--- DIRECTIONS ---
Exactly retype the lines from the top of the data through the line containing "COL = scene.collection", leaving out every picture.

(3D scene scripts)
((

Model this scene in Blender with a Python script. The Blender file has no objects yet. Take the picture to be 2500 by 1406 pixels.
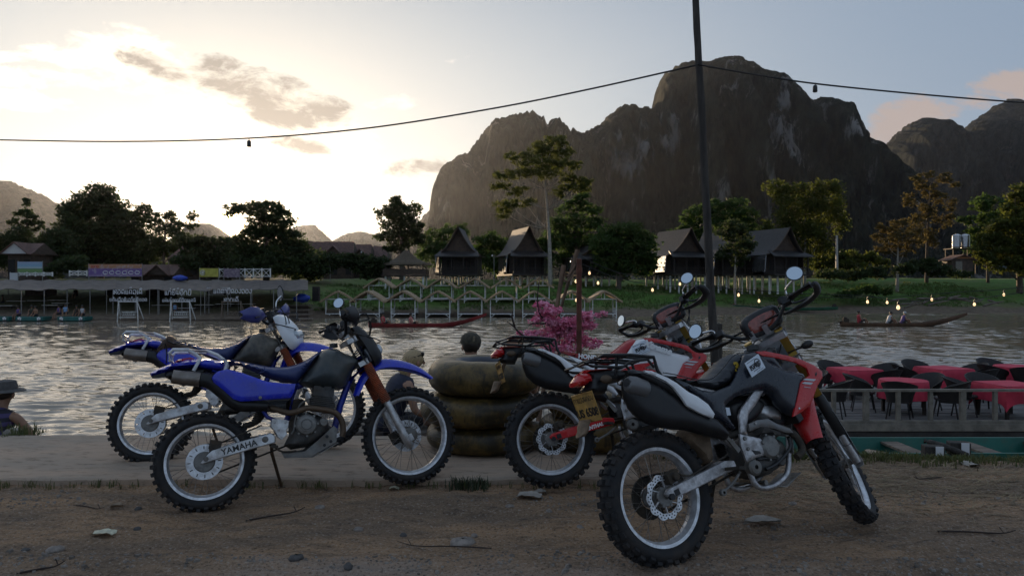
import bpy, bmesh, math, random
import numpy as np
from mathutils import Vector, Matrix
from mathutils.geometry import delaunay_2d_cdt
R = math.radians
random.seed(7); RNG = np.random.default_rng(11)
scene = bpy.context.scene
COL = scene.collection

# ------------------------------------------------------------------ camera
F = 1805.0; CAMZ = 1.43
cam_d = bpy.data.cameras.new('camera'); cam = bpy.data.objects.new('camera', cam_d); COL.objects.link(cam)
cam.location = (0, 0, CAMZ); cam.rotation_euler = (R(90), 0, 0)
cam_d.sensor_width = 36.0; cam_d.lens = 36.0*F/2500.0; cam_d.clip_start = 0.05; cam_d.clip_end = 20000
scene.camera = cam

# ------------------------------------------------------------------ sky, sun, exposure
SUN_AZ = math.atan2(565-1250, F)            # negative: left of the view axis
SUN_EL = R(4.1)
sun_dir = Vector((math.sin(SUN_AZ)*math.cos(SUN_EL), math.cos(SUN_AZ)*math.cos(SUN_EL), math.sin(SUN_EL)))
world = bpy.data.worlds.new('World'); scene.world = world; world.use_nodes = True
wn = world.node_tree; wn.nodes.clear()
class NG:
    """small helper for node trees"""
    def __init__(s, tree): s.t = tree
    def n(s, kind, ins=None, **props):
        nd = s.t.nodes.new(kind)
        for k, v in props.items(): setattr(nd, k, v)
        for k, v in (ins or {}).items(): s.set(nd.inputs[k], v)
        return nd
    def set(s, sock, v):
        if isinstance(v, bpy.types.NodeSocket): s.t.links.new(v, sock)
        elif isinstance(v, bpy.types.Node): s.t.links.new(v.outputs[0], sock)
        else:
            try: sock.default_value = v
            except Exception: sock.default_value = tuple(v)+(1,) if len(v) == 3 else v
    def m(s, op, a, b=0.0, c=None, clamp=False):
        nd = s.t.nodes.new('ShaderNodeMath'); nd.operation = op; nd.use_clamp = clamp
        s.set(nd.inputs[0], a); s.set(nd.inputs[1], b)
        if c is not None: s.set(nd.inputs[2], c)
        return nd.outputs[0]
    def vm(s, op, a, b=None):
        nd = s.t.nodes.new('ShaderNodeVectorMath'); nd.operation = op
        s.set(nd.inputs[0], a)
        if b is not None: s.set(nd.inputs[1], b)
        return nd
    def mix(s, fac, a, b, bt='MIX'):
        nd = s.t.nodes.new('ShaderNodeMix'); nd.data_type = 'RGBA'; nd.blend_type = bt; nd.clamp_factor = True
        s.set(nd.inputs[0], fac); s.set(nd.inputs[6], a if not isinstance(a, tuple) else a+(1,)*(4-len(a))); s.set(nd.inputs[7], b if not isinstance(b, tuple) else b+(1,)*(4-len(b)))
        return nd.outputs[2]
    def ramp(s, fac, stops, interp='LINEAR'):
        nd = s.t.nodes.new('ShaderNodeValToRGB'); cr = nd.color_ramp; cr.interpolation = interp
        while len(cr.elements) < len(stops): cr.elements.new(0.5)
        for e, (p, c) in zip(cr.elements, stops):
            e.position = p; e.color = c if len(c) == 4 else tuple(c)+(1,)
        s.set(nd.inputs[0], fac); return nd.outputs[0]
    def smooth(s, x, a, b):
        nd = s.t.nodes.new('ShaderNodeMapRange'); nd.interpolation_type = 'SMOOTHSTEP'
        s.set(nd.inputs[0], x); nd.inputs[1].default_value = a; nd.inputs[2].default_value = b
        nd.inputs[3].default_value = 0; nd.inputs[4].default_value = 1
        return nd.outputs[0]

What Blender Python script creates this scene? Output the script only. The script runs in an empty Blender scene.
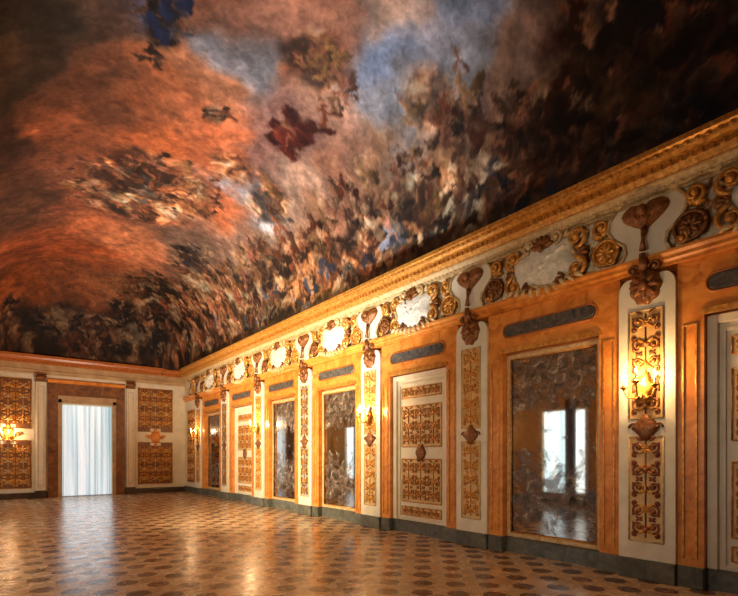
import bpy, math, random
import numpy as np
from mathutils import Matrix
random.seed(7)
rng = np.random.default_rng(11)
C = bpy.context.scene.collection
PI = math.pi

# ------------------------------------------------------------------ room dimensions (metres)
W = 6.15            # front plane of the piers along the right wall
REC = 0.16          # depth of the recess holding mirrors and doors
XL = -0.85          # left wall
YB = 19.97          # back wall
YF = -4.75          # wall behind the camera
PIL = [W * (0.381 + 0.4303 * k) for k in range(-2, 7)]      # pilaster centres, near to far
BAY = [(PIL[i] + PIL[i + 1]) / 2 for i in range(8)]         # bay centres

# ------------------------------------------------------------------ materials
def s2l(c):
    return tuple(((v / 12.92) if v <= 0.04045 else ((v + 0.055) / 1.055) ** 2.4) for v in c)
def rgb(r, g, b): return s2l((r / 255, g / 255, b / 255))

def new_mat(name):
    m = bpy.data.materials.new(name); m.use_nodes = True
    nt = m.node_tree; b = nt.nodes['Principled BSDF']
    return m, nt, b
def N(nt, t, **kw):
    n = nt.nodes.new(t)
    for k, v in kw.items(): setattr(n, k, v)
    return n
def ramp(nt, src, stops):
    r = N(nt, 'ShaderNodeValToRGB'); e = r.color_ramp.elements
    while len(e) < len(stops): e.new(0.5)
    for i, (p, c) in enumerate(stops):
        e[i].position = p; e[i].color = (*c, 1)
    nt.links.new(src, r.inputs['Fac']); return r.outputs['Color']
def noise(nt, scale, detail=4, rough=0.6, dist=0.0, stretch=None):
    tc = N(nt, 'ShaderNodeTexCoord'); src = tc.outputs['Object']
    if stretch:
        mp = N(nt, 'ShaderNodeMapping'); mp.inputs['Scale'].default_value = stretch
        nt.links.new(src, mp.inputs['Vector']); src = mp.outputs['Vector']
    n = N(nt, 'ShaderNodeTexNoise'); n.inputs['Scale'].default_value = scale
    n.inputs['Detail'].default_value = detail; n.inputs['Roughness'].default_value = rough
    n.inputs['Distortion'].default_value = dist
    nt.links.new(src, n.inputs['Vector']); return n.outputs['Fac']
def bump(nt, b, src, strength, dist=0.02):
    bp = N(nt, 'ShaderNodeBump'); bp.inputs['Strength'].default_value = strength
    bp.inputs['Distance'].default_value = dist
    nt.links.new(src, bp.inputs['Height']); nt.links.new(bp.outputs['Normal'], b.inputs['Normal'])

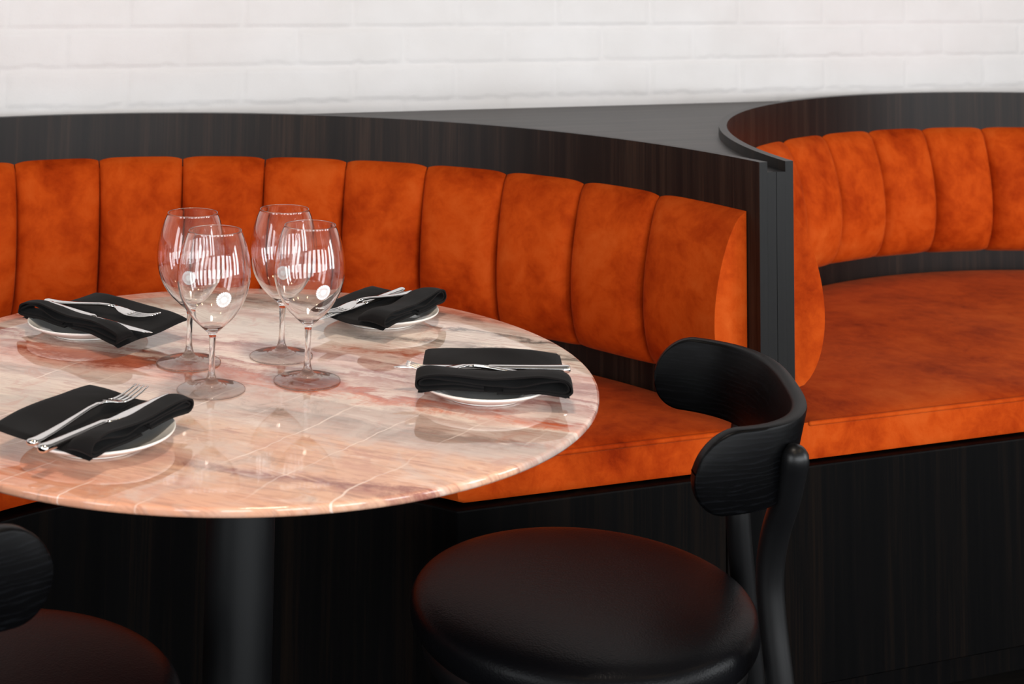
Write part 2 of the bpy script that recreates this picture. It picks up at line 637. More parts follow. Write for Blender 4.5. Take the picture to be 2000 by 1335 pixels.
room_side('wall_left', 'pale plaster wall on the left of the room', [(-3.5, -3.2), (-3.4, -3.2), (-3.4, 3.2), (-3.5, 3.2)], 0, 2.9)
room_side('wall_right', 'pale plaster wall on the right of the room', [(5.7, -3.2), (5.8, -3.2), (5.8, 3.2), (5.7, 3.2)], 0, 2.9)
room_side('wall_front', 'pale plaster wall behind the camera with the street windows', [(-3.5, -3.3), (5.8, -3.3), (5.8, -3.2), (-3.5, -3.2)], 0, 2.9)
room_side('ceiling', 'dark painted ceiling', [(-3.5, -3.3), (5.8, -3.3), (5.8, 3.4), (-3.5, 3.4)], 2.9, 3.0, M_CEIL)
fl = link_mesh('floor', *prism([(-3.5, -3.2), (5.8, -3.2), (5.8, 3.2), (-3.5, 3.2)], -0.1, 0.0), M_FLOOR, smooth=False)
fl['kind'] = 'structure'
fl['label'] = 'dark timber floor'

# ------------------------------------------------------------------ banquettes
BR = 1.0333               # inner radius of the curved back panel
PT = 0.0163               # panel thickness
CY = 2.1025
CENTRES = (0.530, 2.6527)
FRONT = 2.2078            # front face of the bases
POSTF = 2.2235            # front ends of the panels
HB, HP, HL = 0.430, 0.945, 0.927
MID = (CENTRES[0] + CENTRES[1]) / 2
RC, RR = 1.871, 0.562     # centre y and radius of the recess for the table
CORN = math.sqrt(RR ** 2 - (FRONT - RC) ** 2)   # half width of the recess at the front


def panel_mesh(n=120):
    """curved back panel about the local origin (booth centre), ends cut flush with the post front"""
    vs = []
    k = POSTF - CY
    for i in range(n + 1):
        for r, z in ((BR, HB), (BR + PT, HB), (BR + PT, HP), (BR, HP)):
            a0 = math.asin(k / r)
            a = a0 + (PI - 2 * a0) * i / n
            vs.append((r * math.cos(a), r * math.sin(a), z))
    fs = grid_faces(n + 1, 4, closed_v=True)
    fs += [(0, 1, 2, 3), tuple(4 * n + j for j in (3, 2, 1, 0))]
    return vs, fs


def recess_y(x):
    """front edge of the base at local x"""
    if abs(x) >= CORN:
        return FRONT - CY
    return RC + math.sqrt(RR ** 2 - x * x) - CY


def base_mesh(x0, x1):
    xs = sorted(set([x0, x1] + [x for x in (-CORN, CORN) if x0 < x < x1] +
                    [-CORN + 2 * CORN * i / 60 for i in range(1, 60) if x0 < -CORN + 2 * CORN * i / 60 < x1]))
    rear = WALL_Y - 0.02 - CY

    def strip(z0, z1, inset):
        vs, fs = [], []
        for x in xs:
            yf = recess_y(x) + inset
            vs += [(x, yf, z0), (x, yf, z1), (x, rear, z1), (x, rear, z0)]
        fs += grid_faces(len(xs), 4, closed_v=True)
        fs += [(0, 1, 2, 3), tuple(4 * (len(xs) - 1) + j for j in (3, 2, 1, 0))]
        return vs, fs
    return strip(0.067, HB, 0.0), strip(0.0, 0.0665, 0.05)


INS = 0.016               # the cushion sits back from the edge of the base


def front_r(phi):
    """distance from the booth centre to the cushion front along phi"""
    k = FRONT + INS - CY
    s = math.sin(phi)
    r_line = k / max(s, 1e-6)
    # recess arc: centre (0, RC-CY), radius RR+INS
    c = RC - CY
    rad = RR + INS
    bb = s * c
    r_arc = bb + math.sqrt(bb * bb - (c * c - rad * rad))
    return min(r_line, 5) if r_line > 0 and abs(r_line * math.cos(phi)) > CORN_C else r_arc


_k = FRONT + INS - CY
CORN_C = math.sqrt((RR + INS) ** 2 - (FRONT + INS - RC) ** 2)
PHI_C = math.atan2(_k, CORN_C)
RB = BR - 0.003


def seat_mesh():
    p0 = math.asin(_k / RB) + 0.003
    ph = [p0 + (PHI_C - p0) * (i / 22) ** 1.0 for i in range(22)]
    ph += [PHI_C + (PI - 2 * PHI_C) * i / 90 for i in range(91)]
    ph += [PI - a for a in reversed(ph[:22])]
    zs = 0.4955
    zb = HB + 0.004
    nt = 26
    vs = []
    for p in ph:
        rf = front_r(p)
        c, s = math.cos(p), math.sin(p)
        col = [(rf + 0.012, zb), (rf + 0.002, zb + 0.004), (rf, zb + 0.012), (rf - 0.0015, zb + 0.03), (rf - 0.001, zs - 0.012), (rf + 0.001, zs - 0.004), (rf + 0.004, zs)]
        for k in range(1, nt + 1):
            t = k / nt
            r = rf + 0.004 + (RB - rf - 0.004) * t
            x, y = r * c, r * s
            # distance from the front boundary
            d1 = y - _k if abs(x) > CORN_C else 9
            d2 = abs(math.hypot(x, y - (RC - CY)) - (RR + INS))
            d = min(abs(d1), d2) if abs(x) > CORN_C else d2
            z = zs + 0.011 * (1 - math.exp(-d / 0.035)) - 0.014 * t ** 6
            z += 0.0018 * math.sin(9 * p + 3 * t) * math.sin(PI * t)
            col.append((r, z))
        col.append((RB, zb))
        for r, z in col:
            r = min(r, RB)
            vs.append((r * c, r * s, z))
    m = 7 + nt + 1
    fs = grid_faces(len(ph), m, closed_v=True)
    fs += [tuple(range(m)), tuple((len(ph) - 1) * m + j for j in range(m - 1, -1, -1))]
    edge = []
    for p in ph:
        r = min(front_r(p) - 0.0022, RB)
        edge.append((r * math.cos(p), r * math.sin(p), zs - 0.001))
    return (vs, fs), tube(edge, 0.0042, 10)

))

--- RESPONSE TO THE EXERCISE ---
Model this scene in Blender with a Python script. The Blender file has no objects yet. Take the picture to be 2500 by 1406 pixels.
import bpy, bmesh, math, random
import numpy as np
from mathutils import Vector, Matrix
from mathutils.geometry import delaunay_2d_cdt
R = math.radians
random.seed(7); RNG = np.random.default_rng(11)
scene = bpy.context.scene
COL = scene.collection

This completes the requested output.